Tyler Brûlé, journalist and founder of Wallpaper*, provides a fresh weekly take on every aspect of the media world. A mix of feature interviews, authored films, and behind-the-scenes insight: from media manipulation to musical editors' chairs in New York.
Interview: Tyler Brûlé:
BBC: Wallpaper* focused very much on design, where does your interest in commenting on the media come from?
Tyler Brûlé: I come from a background of reportage journalism and it's a genre that I particularly admire and respect. Before I launched Wallpaper* I worked as a reporter both in television and as a freelance journalist, covering stories as diverse as the fall of the Berlin Wall, to the rebuilding of Beirut, to spending time with the Arafats in their compound in Tunis. Perhaps I'm best known for surviving an ambush in Kabul in 1994 where I was shot twice.

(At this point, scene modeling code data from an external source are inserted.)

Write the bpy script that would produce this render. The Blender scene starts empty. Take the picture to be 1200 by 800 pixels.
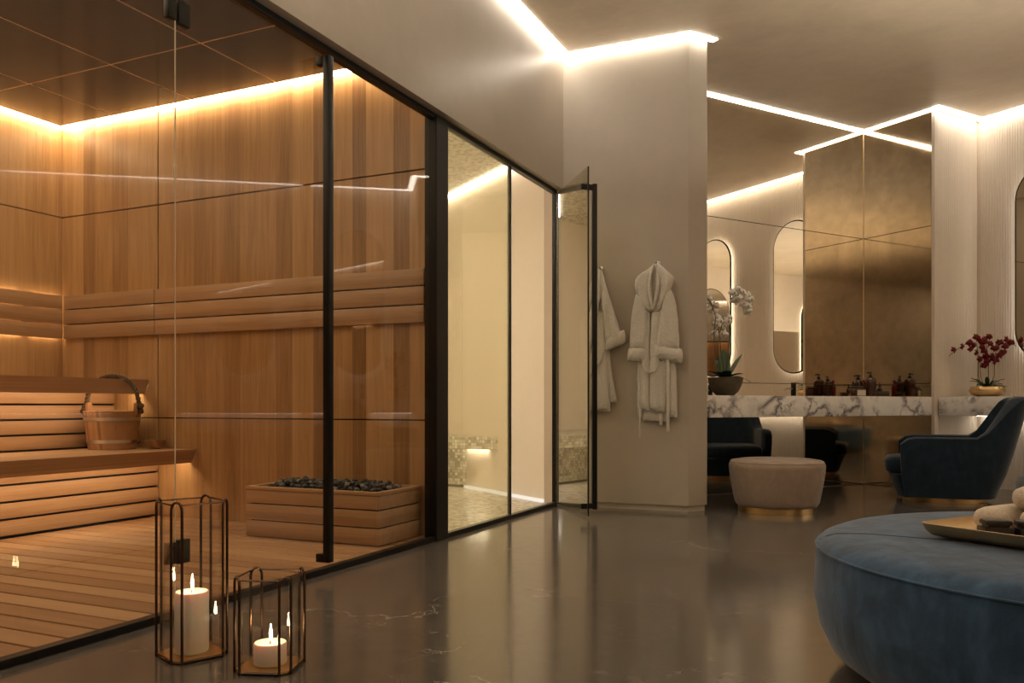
import bpy, bmesh, math, random
from mathutils import Vector, Matrix
from mathutils import noise as mnoise

random.seed(7)
SC = bpy.context.scene
COL = SC.collection
PI = math.pi

# ------------------------------------------------------------------ camera, world, exposure
EYE = 0.8
FPX = 985.0                      # focal length in pixels of a 1200 px wide frame
cam_data = bpy.data.cameras.new('camera')
cam = bpy.data.objects.new('camera', cam_data)
COL.objects.link(cam)
cam.location = (0, 0, EYE)
cam.rotation_euler = (PI / 2, 0, 0)
cam_data.sensor_width = 36
cam_data.lens = 36 * FPX / 1200
cam_data.shift_y = 74 / 1200     # horizon lies at y = 474 px
cam_data.clip_start = 0.02
SC.camera = cam

world = bpy.data.worlds.new('world')
SC.world = world
world.use_nodes = True
world.node_tree.nodes['Background'].inputs[0].default_value = (0.5, 0.42, 0.33, 1)
world.node_tree.nodes['Background'].inputs[1].default_value = 0.02

SC.view_settings.view_transform = 'Standard'
SC.view_settings.look = 'None'
SC.view_settings.gamma = 1
SC.view_settings.use_curve_mapping = False
SC.view_settings.exposure = 0.34
SC.cycles.use_denoising = True
SC.cycles.max_bounces = 14
SC.cycles.diffuse_bounces = 5
SC.cycles.glossy_bounces = 8
SC.cycles.transparent_max_bounces = 24
SC.cycles.transmission_bounces = 6
SC.cycles.caustics_reflective = True
SC.cycles.caustics_refractive = False
SC.cycles.sample_clamp_indirect = 4.0
SC.cycles.blur_glossy = 0.5

# brightness of the lamps of the place, plus one added steam room strip
WARM = (1.0, 0.89, 0.75)
AMBER = (1.0, 0.745, 0.46)
L_COVE = 15.0
L_MIRROR_COVE = 15.0
L_VANITY_COVE = 10.5
L_SAUNA = 22.0
L_SAUNA_GLOW = 16.0
L_BENCH = 13.0
L_STEAM = 13.0
L_STEAM_ADDED = 46.0
L_STEAM_BASE = .75
L_HALO = 5.0
L_COUNTER = 6.0
L_FLAME = 90.0


# ------------------------------------------------------------------ frames
C0 = Vector((0.339, 6.678, 0))           # glass line meets the robe partition
SANG = math.atan2(-0.4171, 0.9089)       # frame S: x out of the sauna, y along the glass
C1 = Vector((3.544, 8.473, 0))           # inner corner of the mirrors
MANG = math.atan2(0.4965, 0.8680)        # frame M: x along the mirror wall, y into it


def area_lamp(name, loc, rot, sx, sy, watt, col):
    li = bpy.data.lights.new(name, 'AREA')
    li.shape = 'RECTANGLE'
    li.size, li.size_y = sx, sy
    li.energy = watt
    li.color = col
    o = bpy.data.objects.new(name, li)
    COL.objects.link(o)
    o.location = loc
    o.rotation_euler = rot
    return o


# added fill light floating in the room, aimed up to brighten the ceiling
area_lamp('added_ceiling_fill', (2.7, 2.6, 2.35), (PI, 0, MANG), 5.2, 5.0, 135, (1, .92, .80))
# added fill light under the sauna ceiling, standing in for unseen lamps
area_lamp('added_sauna_fill', (-2.3, 3.6, 2.84), (0, 0, 1.1), 2.6, 1.6, 20, (1, .78, .50))


def frame(f):
    if f == 'S':
        return Matrix.Translation(C0) @ Matrix.Rotation(SANG, 4, 'Z')
    if f == 'M':
        return Matrix.Translation(C1) @ Matrix.Rotation(MANG, 4, 'Z')
    return Matrix.Identity(4)


def W(f, x, y, z=0):
    return frame(f) @ Vector((x, y, z))


def toS(v):
    return frame('S').inverted() @ Vector(v)


def pix(px, Y, z=0.0):
    """ground position under an image column at a depth"""
    return Vector(((px - 600) * Y / FPX, Y, z))


# ------------------------------------------------------------------ mesh helpers
class MB:
    def __init__(self):
        self.bm = bmesh.new()

    def _merge(self, tmp):
        me = bpy.data.meshes.new('tmp')
        tmp.to_mesh(me)
        tmp.free()
        self.bm.from_mesh(me)
        bpy.data.meshes.remove(me)

    def box(self, a, b, bev=0.0, seg=2, mat=None):
        t = bmesh.new()
        bmesh.ops.create_cube(t, size=1)
        s = [abs(b[i] - a[i]) for i in range(3)]
        c = [(b[i] + a[i]) / 2 for i in range(3)]
        bmesh.ops.transform(t, matrix=Matrix.Translation(c) @ Matrix.Diagonal((*s, 1)), verts=t.verts)
        if bev > 0:
            bmesh.ops.bevel(t, geom=t.edges[:], offset=min(bev, min(s) * .45), segments=seg, affect='EDGES', profile=.5)
        if mat is not None:
            bmesh.ops.transform(t, matrix=mat, verts=t.verts)
        self._merge(t)
        return self

    def prism(self, poly, z0, z1, bev=0.0, seg=2):
        t = bmesh.new()
        lo = [t.verts.new((p[0], p[1], z0)) for p in poly]
        hi = [t.verts.new((p[0], p[1], z1)) for p in poly]
        n = len(poly)
        t.faces.new(lo[::-1])
        t.faces.new(hi)
        for i in range(n):
            t.faces.new((lo[i], lo[(i + 1) % n], hi[(i + 1) % n], hi[i]))
        bmesh.ops.recalc_face_normals(t, faces=t.faces[:])
        if bev > 0:
            bmesh.ops.bevel(t, geom=t.edges[:], offset=bev, segments=seg, affect='EDGES', profile=.5)
        self._merge(t)
        return self

    def loft(self, rings, cap=True, closed_ring=True, closed_path=False):
        t = self.bm
        vs = [[t.verts.new(p) for p in r] for r in rings]
        n = len(rings[0])
        m = len(rings)
        new = []
        for i in range(m if closed_path else m - 1):
            r0, r1 = vs[i], vs[(i + 1) % m]
            for j in range(n if closed_ring else n - 1):
                k = (j + 1) % n
                new.append(t.faces.new((r0[j], r0[k], r1[k], r1[j])))
        if cap and closed_ring and not closed_path:
            new.append(t.faces.new(vs[0][::-1]))
            new.append(t.faces.new(vs[-1]))
        bmesh.ops.recalc_face_normals(t, faces=new)
        return self

    def tube(self, pts, r, seg=8, cap=True, closed=False, flat=1.0):
        pts = [Vector(p) for p in pts]
        n = len(pts)
        rs = r if isinstance(r, (list, tuple)) else [r] * n
        rings = []
        up = None
        for i, p in enumerate(pts):
            if closed:
                d = (pts[(i + 1) % n] - pts[i - 1]).normalized()
            else:
                d = (pts[min(i + 1, n - 1)] - pts[max(i - 1, 0)]).normalized()
            if up is None:
                up = Vector((0, 0, 1)) if abs(d.z) < .9 else Vector((1, 0, 0))
            s = d.cross(up)
            if s.length < 1e-6:
                s = d.cross(Vector((0, 1, 0)))
            s.normalize()
            u = s.cross(d).normalized()
            up = u
            rings.append([p + (s * math.cos(a) + u * math.sin(a) * flat) * rs[i]
                          for a in [2 * PI * k / seg for k in range(seg)]])
        return self.loft(rings, cap=cap, closed_path=closed)

    def lathe(self, prof, seg=32, c=(0, 0, 0), sx=1.0, sy=1.0):
        rings = []
        for r, z in prof:
            rings.append([(c[0] + sx * r * math.cos(2 * PI * k / seg), c[1] + sy * r * math.sin(2 * PI * k / seg), c[2] + z)
                          for k in range(seg)])
        return self.loft(rings, cap=True)

    def ball(self, c, r, sx=1, sy=1, sz=1, sub=2, jit=0.0, rot=None):
        t = bmesh.new()
        bmesh.ops.create_icosphere(t, subdivisions=sub, radius=r)
        for v in t.verts:
            if jit:
                v.co *= 1 + random.uniform(-jit, jit)
            v.co = Vector((v.co.x * sx, v.co.y * sy, v.co.z * sz))
        if rot is not None:
            bmesh.ops.transform(t, matrix=rot, verts=t.verts)
        bmesh.ops.translate(t, vec=Vector(c), verts=t.verts)
        self._merge(t)
        return self


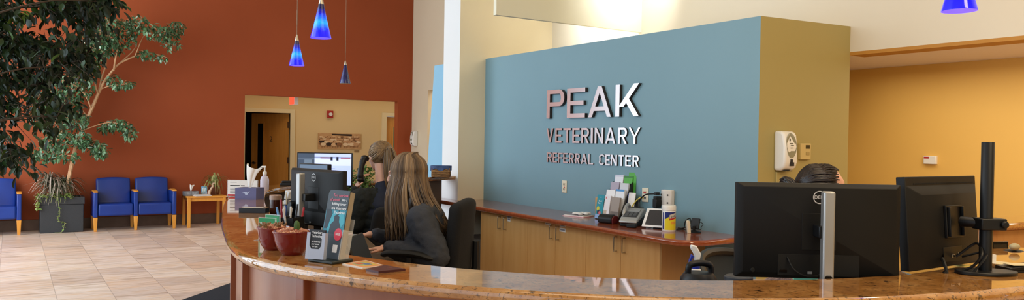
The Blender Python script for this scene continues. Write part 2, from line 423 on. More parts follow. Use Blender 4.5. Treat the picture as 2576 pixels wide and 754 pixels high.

At Wallpaper*, we regularly ran pieces that weren't design stories per se but which we thought were interesting in their own right. We ran the first story on Al-Jazeera for example, or we would trace the story of the JC Decaux advertising billboard empire. I think that nowadays the media and design are inextricably linked and that perhaps it's somewhat pedantic trying to separate the two. Good, elegant design is as important as intelligent and judicious editing.
BBC: You have said that The Desk will have a global focus – what do you think the British media can learn from the international press – and vice versa?
TB: On many issues, the British press are internationally acclaimed and admired for their pragmatism and objectivity. But we can also be accused of having quite a narrow and domestic agenda. The Desk wants to capitalise on the fact that London is arguably the most important media centre in the world – home to Arabic newspapers in exile, the major US TV networks and a magnet for graphic design talent from around the world. All too often we forget what makes the UK an interesting media market to dynamic is the diversity founded in all sectors of media.
BBC: The last time we had a show focussing on the media on British Television was in 1991. How have things changed since then?
TB: The medium itself has changed. In 1991 most people lived on a diet of four terrestrial channels. Today Freeview is practically the new standard for most homes and Sky has become part of the establishment. At the same time there are myriad other delivery systems which are about to change people's viewing habits. So TV alone is an ongoing media story in its own right.
BBC: What do you see as the media trends for 2005?
TB: The big trends for 2005 will be an ongoing debate about the way we cover conflicts like Iraq - is the embedded journalist here to stay?
The influence that broadband will have on both terrestrial and satellite broadcasters. The rise of free-to-market premium print brands be they newspaper or magazines.